= Directions for this task =
All of the data below should be written out exactly.

--- --- ---

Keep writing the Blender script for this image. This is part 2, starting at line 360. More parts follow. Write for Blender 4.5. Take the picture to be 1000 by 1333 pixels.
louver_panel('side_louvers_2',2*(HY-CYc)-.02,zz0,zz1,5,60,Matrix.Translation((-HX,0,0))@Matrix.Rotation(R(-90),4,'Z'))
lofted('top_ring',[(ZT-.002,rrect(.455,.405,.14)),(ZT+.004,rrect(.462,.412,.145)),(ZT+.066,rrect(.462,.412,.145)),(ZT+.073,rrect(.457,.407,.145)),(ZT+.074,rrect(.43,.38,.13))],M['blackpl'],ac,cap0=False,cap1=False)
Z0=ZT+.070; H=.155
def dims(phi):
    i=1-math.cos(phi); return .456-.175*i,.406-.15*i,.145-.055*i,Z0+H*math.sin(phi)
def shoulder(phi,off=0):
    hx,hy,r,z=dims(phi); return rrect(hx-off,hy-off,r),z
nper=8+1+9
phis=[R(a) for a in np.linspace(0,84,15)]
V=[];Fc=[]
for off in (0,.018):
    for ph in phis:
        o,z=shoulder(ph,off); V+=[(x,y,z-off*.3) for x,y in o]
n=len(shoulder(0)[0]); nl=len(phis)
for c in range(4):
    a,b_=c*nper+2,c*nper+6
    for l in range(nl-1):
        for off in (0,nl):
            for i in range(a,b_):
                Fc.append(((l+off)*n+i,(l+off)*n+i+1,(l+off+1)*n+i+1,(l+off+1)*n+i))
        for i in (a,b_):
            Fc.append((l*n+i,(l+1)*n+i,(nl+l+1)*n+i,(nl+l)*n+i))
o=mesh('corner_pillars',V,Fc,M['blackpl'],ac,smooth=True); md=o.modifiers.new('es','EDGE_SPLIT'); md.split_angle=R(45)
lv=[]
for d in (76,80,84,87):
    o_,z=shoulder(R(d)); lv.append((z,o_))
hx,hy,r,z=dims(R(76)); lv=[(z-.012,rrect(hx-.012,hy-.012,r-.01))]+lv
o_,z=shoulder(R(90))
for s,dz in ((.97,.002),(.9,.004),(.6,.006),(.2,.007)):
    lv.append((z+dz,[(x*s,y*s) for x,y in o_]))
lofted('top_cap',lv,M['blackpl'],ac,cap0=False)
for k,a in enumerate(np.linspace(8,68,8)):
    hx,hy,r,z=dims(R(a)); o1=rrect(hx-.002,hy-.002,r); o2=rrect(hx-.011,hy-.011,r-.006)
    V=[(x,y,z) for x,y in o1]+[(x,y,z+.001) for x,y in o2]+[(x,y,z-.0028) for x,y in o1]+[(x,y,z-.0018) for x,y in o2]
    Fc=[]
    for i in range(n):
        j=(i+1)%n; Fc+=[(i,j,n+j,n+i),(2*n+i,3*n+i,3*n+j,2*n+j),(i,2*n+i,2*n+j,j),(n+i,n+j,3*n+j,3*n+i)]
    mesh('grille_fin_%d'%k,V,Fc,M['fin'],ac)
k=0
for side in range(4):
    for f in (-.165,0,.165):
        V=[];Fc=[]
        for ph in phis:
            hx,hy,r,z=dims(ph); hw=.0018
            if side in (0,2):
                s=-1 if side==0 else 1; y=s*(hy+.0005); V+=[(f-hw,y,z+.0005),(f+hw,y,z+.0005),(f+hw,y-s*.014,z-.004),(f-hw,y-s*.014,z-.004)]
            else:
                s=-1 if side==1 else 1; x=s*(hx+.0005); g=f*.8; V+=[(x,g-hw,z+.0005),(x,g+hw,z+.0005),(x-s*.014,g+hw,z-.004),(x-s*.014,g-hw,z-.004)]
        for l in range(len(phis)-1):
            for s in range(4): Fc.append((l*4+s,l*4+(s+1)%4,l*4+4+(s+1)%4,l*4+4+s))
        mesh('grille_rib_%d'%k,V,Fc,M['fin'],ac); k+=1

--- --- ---

= Response to this task =
Keep writing the Blender script for this image. This is part 2, starting at line 360. More parts follow. Write for Blender 4.5. Take the picture to be 1000 by 1333 pixels.
louver_panel('side_louvers_2',2*(HY-CYc)-.02,zz0,zz1,5,60,Matrix.Translation((-HX,0,0))@Matrix.Rotation(R(-90),4,'Z'))
lofted('top_ring',[(ZT-.002,rrect(.455,.405,.14)),(ZT+.004,rrect(.462,.412,.145)),(ZT+.066,rrect(.462,.412,.145)),(ZT+.073,rrect(.457,.407,.145)),(ZT+.074,rrect(.43,.38,.13))],M['blackpl'],ac,cap0=False,cap1=False)
Z0=ZT+.070; H=.155
def dims(phi):
    i=1-math.cos(phi); return .456-.175*i,.406-.15*i,.145-.055*i,Z0+H*math.sin(phi)
def shoulder(phi,off=0):
    hx,hy,r,z=dims(phi); return rrect(hx-off,hy-off,r),z
nper=8+1+9
phis=[R(a) for a in np.linspace(0,84,15)]
V=[];Fc=[]
for off in (0,.018):
    for ph in phis:
        o,z=shoulder(ph,off); V+=[(x,y,z-off*.3) for x,y in o]
n=len(shoulder(0)[0]); nl=len(phis)
for c in range(4):
    a,b_=c*nper+2,c*nper+6
    for l in range(nl-1):
        for off in (0,nl):
            for i in range(a,b_):
                Fc.append(((l+off)*n+i,(l+off)*n+i+1,(l+off+1)*n+i+1,(l+off+1)*n+i))
        for i in (a,b_):
            Fc.append((l*n+i,(l+1)*n+i,(nl+l+1)*n+i,(nl+l)*n+i))
o=mesh('corner_pillars',V,Fc,M['blackpl'],ac,smooth=True); md=o.modifiers.new('es','EDGE_SPLIT'); md.split_angle=R(45)
lv=[]
for d in (76,80,84,87):
    o_,z=shoulder(R(d)); lv.append((z,o_))
hx,hy,r,z=dims(R(76)); lv=[(z-.012,rrect(hx-.012,hy-.012,r-.01))]+lv
o_,z=shoulder(R(90))
for s,dz in ((.97,.002),(.9,.004),(.6,.006),(.2,.007)):
    lv.append((z+dz,[(x*s,y*s) for x,y in o_]))
lofted('top_cap',lv,M['blackpl'],ac,cap0=False)
for k,a in enumerate(np.linspace(8,68,8)):
    hx,hy,r,z=dims(R(a)); o1=rrect(hx-.002,hy-.002,r); o2=rrect(hx-.011,hy-.011,r-.006)
    V=[(x,y,z) for x,y in o1]+[(x,y,z+.001) for x,y in o2]+[(x,y,z-.0028) for x,y in o1]+[(x,y,z-.0018) for x,y in o2]
    Fc=[]
    for i in range(n):
        j=(i+1)%n; Fc+=[(i,j,n+j,n+i),(2*n+i,3*n+i,3*n+j,2*n+j),(i,2*n+i,2*n+j,j),(n+i,n+j,3*n+j,3*n+i)]
    mesh('grille_fin_%d'%k,V,Fc,M['fin'],ac)
k=0
for side in range(4):
    for f in (-.165,0,.165):
        V=[];Fc=[]
        for ph in phis:
            hx,hy,r,z=dims(ph); hw=.0018
            if side in (0,2):
                s=-1 if side==0 else 1; y=s*(hy+.0005); V+=[(f-hw,y,z+.0005),(f+hw,y,z+.0005),(f+hw,y-s*.014,z-.004),(f-hw,y-s*.014,z-.004)]
            else:
                s=-1 if side==1 else 1; x=s*(hx+.0005); g=f*.8; V+=[(x,g-hw,z+.0005),(x,g+hw,z+.0005),(x-s*.014,g+hw,z-.004),(x-s*.014,g-hw,z-.004)]
        for l in range(len(phis)-1):
            for s in range(4): Fc.append((l*4+s,l*4+(s+1)%4,l*4+4+(s+1)%4,l*4+4+s))
        mesh('grille_rib_%d'%k,V,Fc,M['fin'],ac); k+=1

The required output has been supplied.